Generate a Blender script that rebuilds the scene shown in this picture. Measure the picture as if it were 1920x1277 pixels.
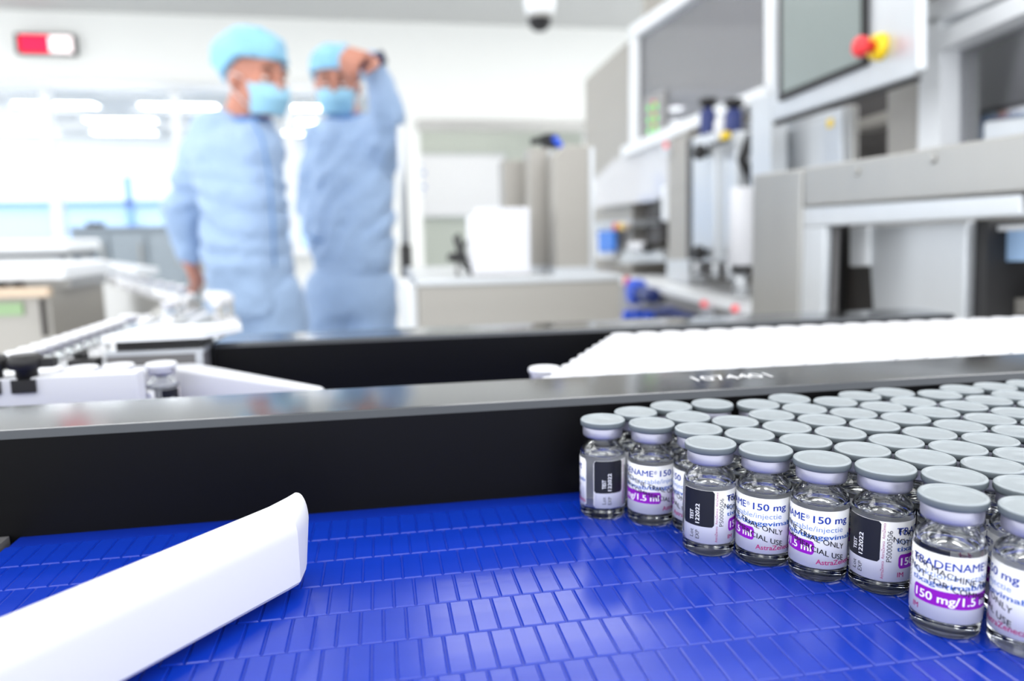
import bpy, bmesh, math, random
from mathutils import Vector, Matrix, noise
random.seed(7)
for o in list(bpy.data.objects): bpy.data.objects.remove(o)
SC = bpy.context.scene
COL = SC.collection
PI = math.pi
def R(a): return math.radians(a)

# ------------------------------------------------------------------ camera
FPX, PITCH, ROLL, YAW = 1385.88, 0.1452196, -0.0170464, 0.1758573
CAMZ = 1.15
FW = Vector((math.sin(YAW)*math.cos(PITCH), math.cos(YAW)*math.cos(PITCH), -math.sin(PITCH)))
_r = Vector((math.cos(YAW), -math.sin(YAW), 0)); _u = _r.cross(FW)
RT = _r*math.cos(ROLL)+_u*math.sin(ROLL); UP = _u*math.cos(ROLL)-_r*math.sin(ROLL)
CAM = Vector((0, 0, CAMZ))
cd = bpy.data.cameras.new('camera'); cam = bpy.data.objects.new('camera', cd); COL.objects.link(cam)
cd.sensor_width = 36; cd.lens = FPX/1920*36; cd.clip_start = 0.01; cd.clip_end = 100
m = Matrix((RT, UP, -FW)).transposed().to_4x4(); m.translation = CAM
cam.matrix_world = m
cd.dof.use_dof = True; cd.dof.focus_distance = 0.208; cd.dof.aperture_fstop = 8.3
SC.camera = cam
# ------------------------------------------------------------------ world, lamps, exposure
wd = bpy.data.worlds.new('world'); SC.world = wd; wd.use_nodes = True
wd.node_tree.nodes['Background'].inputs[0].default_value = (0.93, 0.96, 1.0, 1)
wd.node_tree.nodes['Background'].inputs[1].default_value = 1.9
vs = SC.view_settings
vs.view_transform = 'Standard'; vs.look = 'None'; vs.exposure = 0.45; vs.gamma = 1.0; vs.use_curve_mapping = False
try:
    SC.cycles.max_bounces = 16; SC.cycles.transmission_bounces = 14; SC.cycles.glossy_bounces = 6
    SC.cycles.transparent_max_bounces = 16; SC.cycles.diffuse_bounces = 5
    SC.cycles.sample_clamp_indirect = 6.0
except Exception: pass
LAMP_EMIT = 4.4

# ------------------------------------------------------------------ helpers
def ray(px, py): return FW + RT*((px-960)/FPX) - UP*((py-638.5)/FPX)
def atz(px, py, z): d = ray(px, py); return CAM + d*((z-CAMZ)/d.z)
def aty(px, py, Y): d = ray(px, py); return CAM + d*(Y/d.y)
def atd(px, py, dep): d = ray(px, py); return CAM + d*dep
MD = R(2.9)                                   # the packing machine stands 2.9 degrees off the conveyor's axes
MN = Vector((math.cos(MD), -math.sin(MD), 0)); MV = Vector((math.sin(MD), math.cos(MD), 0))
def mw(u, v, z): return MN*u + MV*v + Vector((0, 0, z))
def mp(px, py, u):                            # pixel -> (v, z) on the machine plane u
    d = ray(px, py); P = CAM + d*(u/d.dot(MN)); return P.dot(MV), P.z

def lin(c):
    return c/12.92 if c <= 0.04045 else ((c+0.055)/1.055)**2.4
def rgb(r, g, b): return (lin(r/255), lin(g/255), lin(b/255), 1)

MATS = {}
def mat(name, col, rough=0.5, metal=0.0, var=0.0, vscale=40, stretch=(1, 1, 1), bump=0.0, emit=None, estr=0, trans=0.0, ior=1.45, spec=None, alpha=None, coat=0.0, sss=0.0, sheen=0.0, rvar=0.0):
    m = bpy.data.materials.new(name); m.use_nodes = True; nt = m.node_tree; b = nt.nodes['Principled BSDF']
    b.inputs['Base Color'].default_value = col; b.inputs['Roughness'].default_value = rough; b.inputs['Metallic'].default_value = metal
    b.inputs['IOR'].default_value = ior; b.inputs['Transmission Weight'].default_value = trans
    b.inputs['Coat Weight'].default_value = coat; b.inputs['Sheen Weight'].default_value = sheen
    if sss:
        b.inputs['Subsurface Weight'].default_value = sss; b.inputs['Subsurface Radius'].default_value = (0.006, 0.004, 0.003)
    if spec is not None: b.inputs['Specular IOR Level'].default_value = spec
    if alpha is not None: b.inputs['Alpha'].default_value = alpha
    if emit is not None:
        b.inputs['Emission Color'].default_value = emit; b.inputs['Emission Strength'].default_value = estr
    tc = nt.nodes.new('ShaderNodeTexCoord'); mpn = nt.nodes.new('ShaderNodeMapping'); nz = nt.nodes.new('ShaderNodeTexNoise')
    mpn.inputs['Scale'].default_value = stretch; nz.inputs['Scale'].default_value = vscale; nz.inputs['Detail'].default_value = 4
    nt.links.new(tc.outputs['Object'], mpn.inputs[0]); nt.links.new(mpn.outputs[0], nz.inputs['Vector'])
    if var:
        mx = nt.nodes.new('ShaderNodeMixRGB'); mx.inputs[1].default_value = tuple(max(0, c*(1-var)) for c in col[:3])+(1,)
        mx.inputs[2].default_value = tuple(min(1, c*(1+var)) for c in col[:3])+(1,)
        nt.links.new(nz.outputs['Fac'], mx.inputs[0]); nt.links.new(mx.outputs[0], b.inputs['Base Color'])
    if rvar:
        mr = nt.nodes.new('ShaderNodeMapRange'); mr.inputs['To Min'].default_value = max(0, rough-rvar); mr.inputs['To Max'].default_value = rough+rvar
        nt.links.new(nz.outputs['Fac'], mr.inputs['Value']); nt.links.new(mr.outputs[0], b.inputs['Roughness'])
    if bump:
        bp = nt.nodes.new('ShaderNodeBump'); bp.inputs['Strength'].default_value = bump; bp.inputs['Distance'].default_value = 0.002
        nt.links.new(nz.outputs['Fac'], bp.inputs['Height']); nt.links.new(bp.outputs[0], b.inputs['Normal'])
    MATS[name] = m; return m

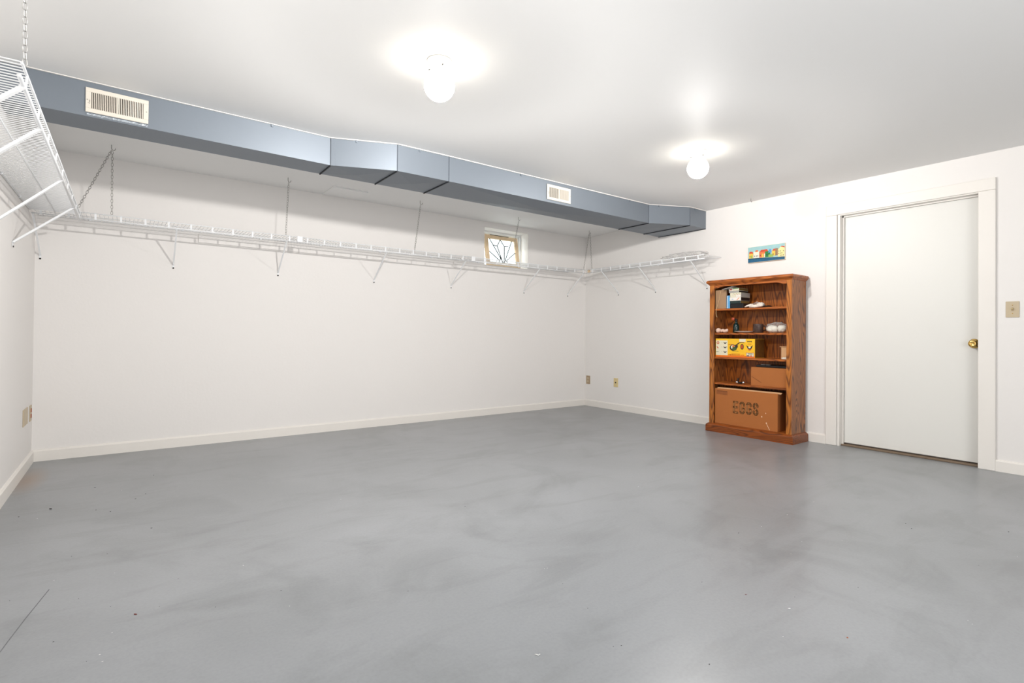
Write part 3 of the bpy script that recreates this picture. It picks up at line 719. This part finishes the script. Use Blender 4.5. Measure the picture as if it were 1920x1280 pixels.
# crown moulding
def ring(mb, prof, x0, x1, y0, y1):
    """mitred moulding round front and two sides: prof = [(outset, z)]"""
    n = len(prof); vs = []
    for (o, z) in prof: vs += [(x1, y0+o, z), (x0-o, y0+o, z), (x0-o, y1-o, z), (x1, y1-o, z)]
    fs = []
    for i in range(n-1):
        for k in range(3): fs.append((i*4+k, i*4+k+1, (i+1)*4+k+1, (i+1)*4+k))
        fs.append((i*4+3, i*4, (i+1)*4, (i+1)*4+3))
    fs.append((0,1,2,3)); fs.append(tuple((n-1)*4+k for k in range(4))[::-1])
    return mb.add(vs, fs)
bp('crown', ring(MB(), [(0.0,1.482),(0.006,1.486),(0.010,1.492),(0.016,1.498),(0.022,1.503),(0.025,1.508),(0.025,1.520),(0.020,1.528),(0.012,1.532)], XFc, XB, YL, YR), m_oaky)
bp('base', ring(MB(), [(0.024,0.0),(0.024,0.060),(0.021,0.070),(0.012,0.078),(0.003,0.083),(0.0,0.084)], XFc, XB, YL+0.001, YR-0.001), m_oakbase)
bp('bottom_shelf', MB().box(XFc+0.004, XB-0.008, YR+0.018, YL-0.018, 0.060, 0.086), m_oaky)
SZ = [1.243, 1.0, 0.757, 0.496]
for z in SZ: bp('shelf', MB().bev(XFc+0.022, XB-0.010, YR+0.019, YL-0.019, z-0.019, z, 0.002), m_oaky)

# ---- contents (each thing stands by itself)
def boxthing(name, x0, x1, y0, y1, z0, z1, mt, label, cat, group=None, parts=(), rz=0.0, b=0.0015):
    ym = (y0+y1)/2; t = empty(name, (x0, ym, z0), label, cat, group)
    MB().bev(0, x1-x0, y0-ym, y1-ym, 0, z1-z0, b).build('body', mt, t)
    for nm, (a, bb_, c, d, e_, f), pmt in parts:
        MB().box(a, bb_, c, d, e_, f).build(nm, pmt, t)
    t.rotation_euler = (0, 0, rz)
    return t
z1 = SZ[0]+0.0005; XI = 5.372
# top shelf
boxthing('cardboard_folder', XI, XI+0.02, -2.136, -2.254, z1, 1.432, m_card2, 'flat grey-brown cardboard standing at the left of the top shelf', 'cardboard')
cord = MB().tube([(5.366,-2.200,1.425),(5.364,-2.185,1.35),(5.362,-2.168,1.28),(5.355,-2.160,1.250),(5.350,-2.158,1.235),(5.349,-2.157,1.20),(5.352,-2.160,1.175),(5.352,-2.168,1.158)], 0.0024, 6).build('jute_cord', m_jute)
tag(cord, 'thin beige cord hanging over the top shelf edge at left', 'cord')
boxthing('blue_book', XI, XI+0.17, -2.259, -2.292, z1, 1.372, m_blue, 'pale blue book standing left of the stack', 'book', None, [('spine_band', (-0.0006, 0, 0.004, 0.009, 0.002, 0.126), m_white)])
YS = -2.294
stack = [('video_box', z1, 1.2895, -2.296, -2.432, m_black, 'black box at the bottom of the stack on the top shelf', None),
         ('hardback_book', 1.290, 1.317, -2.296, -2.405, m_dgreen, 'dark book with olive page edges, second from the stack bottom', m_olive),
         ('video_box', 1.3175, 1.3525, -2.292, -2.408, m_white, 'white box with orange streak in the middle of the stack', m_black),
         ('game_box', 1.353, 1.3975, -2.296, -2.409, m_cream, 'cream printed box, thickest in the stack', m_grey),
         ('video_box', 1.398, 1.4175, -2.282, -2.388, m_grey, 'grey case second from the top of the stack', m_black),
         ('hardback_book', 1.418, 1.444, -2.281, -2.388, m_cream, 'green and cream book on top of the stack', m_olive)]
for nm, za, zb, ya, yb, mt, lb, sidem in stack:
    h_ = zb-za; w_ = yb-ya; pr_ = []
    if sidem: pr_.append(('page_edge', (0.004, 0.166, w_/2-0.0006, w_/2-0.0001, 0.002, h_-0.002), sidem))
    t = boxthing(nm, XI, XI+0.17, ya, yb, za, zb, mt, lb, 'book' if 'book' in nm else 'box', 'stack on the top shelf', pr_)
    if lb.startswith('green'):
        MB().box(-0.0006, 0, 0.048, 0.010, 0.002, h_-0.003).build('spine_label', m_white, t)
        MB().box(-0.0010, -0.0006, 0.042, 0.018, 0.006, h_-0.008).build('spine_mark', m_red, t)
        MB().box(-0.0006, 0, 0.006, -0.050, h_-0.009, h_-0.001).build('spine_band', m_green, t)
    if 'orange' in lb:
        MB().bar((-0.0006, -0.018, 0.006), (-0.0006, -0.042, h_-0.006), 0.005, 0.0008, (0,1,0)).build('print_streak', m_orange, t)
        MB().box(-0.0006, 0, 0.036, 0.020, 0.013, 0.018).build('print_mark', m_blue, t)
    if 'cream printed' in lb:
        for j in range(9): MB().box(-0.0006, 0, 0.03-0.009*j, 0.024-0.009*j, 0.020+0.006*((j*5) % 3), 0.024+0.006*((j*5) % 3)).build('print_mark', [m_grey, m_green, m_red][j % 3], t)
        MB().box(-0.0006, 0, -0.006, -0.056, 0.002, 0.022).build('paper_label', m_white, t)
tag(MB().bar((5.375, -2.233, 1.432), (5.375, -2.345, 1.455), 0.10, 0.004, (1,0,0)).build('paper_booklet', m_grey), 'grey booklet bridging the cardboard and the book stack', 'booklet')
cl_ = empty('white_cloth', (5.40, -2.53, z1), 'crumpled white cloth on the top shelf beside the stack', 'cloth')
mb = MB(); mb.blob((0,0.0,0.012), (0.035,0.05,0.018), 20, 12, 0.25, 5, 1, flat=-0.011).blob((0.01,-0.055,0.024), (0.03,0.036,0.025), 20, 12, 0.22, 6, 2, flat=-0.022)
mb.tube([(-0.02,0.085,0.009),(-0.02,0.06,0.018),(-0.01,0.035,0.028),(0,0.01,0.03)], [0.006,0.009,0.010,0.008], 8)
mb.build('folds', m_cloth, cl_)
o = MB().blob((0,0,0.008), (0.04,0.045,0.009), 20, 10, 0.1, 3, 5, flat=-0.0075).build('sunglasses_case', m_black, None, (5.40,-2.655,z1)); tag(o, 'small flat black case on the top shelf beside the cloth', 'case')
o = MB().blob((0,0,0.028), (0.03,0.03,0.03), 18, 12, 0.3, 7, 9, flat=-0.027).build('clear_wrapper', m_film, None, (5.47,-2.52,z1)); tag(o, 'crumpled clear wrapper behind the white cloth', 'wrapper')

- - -

**Task goal:**
Restate word for word every line from the top of the entries above to the line with "def R(a): return math.radians(a)", inclusive, and skip any pictures.

**Task output:**
Generate a Blender script that rebuilds the scene shown in this picture. Measure the picture as if it were 1920x1277 pixels.
import bpy, bmesh, math, random
from mathutils import Vector, Matrix, noise
random.seed(7)
for o in list(bpy.data.objects): bpy.data.objects.remove(o)
SC = bpy.context.scene
COL = SC.collection
PI = math.pi
def R(a): return math.radians(a)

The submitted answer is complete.